Non avete neppure pubblicato gli album degli Ours in Europa. Non ti ha creato una certa frustrazione?

“Sì, sfortunatamente, ma non per mia scelta. A parte che quando siamo venuti per la prima volta in promozione in Europa eravamo appena atterrati il 9/11 in Spagna e quindi niente era più come prima e null’altro era più come prima, e dicemmo che magari era meglio rimandare. Poi non ci hanno dato una seconda scelta ancora. Per quanto riguarda la frustazione ecco… (ciondola la testa e alza gli occhi al cielo ridacchiando).”

Tu solitamente urli, cioè, non urli per il piacere di urlare ma per sottolineare le varie emozioni nelle tue canzoni. Quanto è complesso a livello vocale, visto che tu hai un’estensione notevole?

“Sì, è una difficoltà maggiore, hai ragione. Ma ecco, è come aumentare il range di emozioni quando tu sai comunicando qualcosa. È come quando in un film aggiungi la colonna sonora per evidenziare particolari momenti, di felicità, di paura… Però ecco, hai ragione, invecchiando anche sta diventando un gran casino e non so come farlo così spesso ancora.”

Tu hai parlato di Film. So che hai fatto un corto con Michael Maxxis, che è anche il regista dei tuoi video, e David Carradine prima della sua morte.

“Sì, non non è stato ancora finito però. Certo che lavorare con Carradine è stato qualcosa di straordinario perché soltanto il suo carisma sul set ci faceva sentire come se arrivasse non so, qualcosa di altamente ispirativo per noi, qualcosa che ci guidasse nella realizzazione solo con la sua presenza.”

E la differenza tra recitare e suonare?

“Beh, quando compongo canzoni non è una cosa da personaggio. Vengono naturali, alcuni vengono in quindici minuti, naturalmente… cioè, non faccio una cosa come non so, gli Interpol molto costruita (n.d.r. Fran e si mette realmente a imitare Paul Banks).
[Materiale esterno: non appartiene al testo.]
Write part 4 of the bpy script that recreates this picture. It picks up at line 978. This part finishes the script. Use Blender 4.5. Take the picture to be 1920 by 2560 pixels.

Quando ero più giovane sì, cercavo di captare le canzoni degli altri e farne cover simili a come facevano loro. Poi ho pensato che anche quelle le dovevo cantare come mi sentivo io. Le canzoni sono cose per cui non mi atteggio come un personaggio. Esce quello che sento, che continuo a provare dopo che ho già scritto una cosa. Sono io, non filtro. Invece quando sei lì a recitare sei lì per la tua posa e infine ti dicono ok, bene, è fatta, congratulazioni. E finita lì.”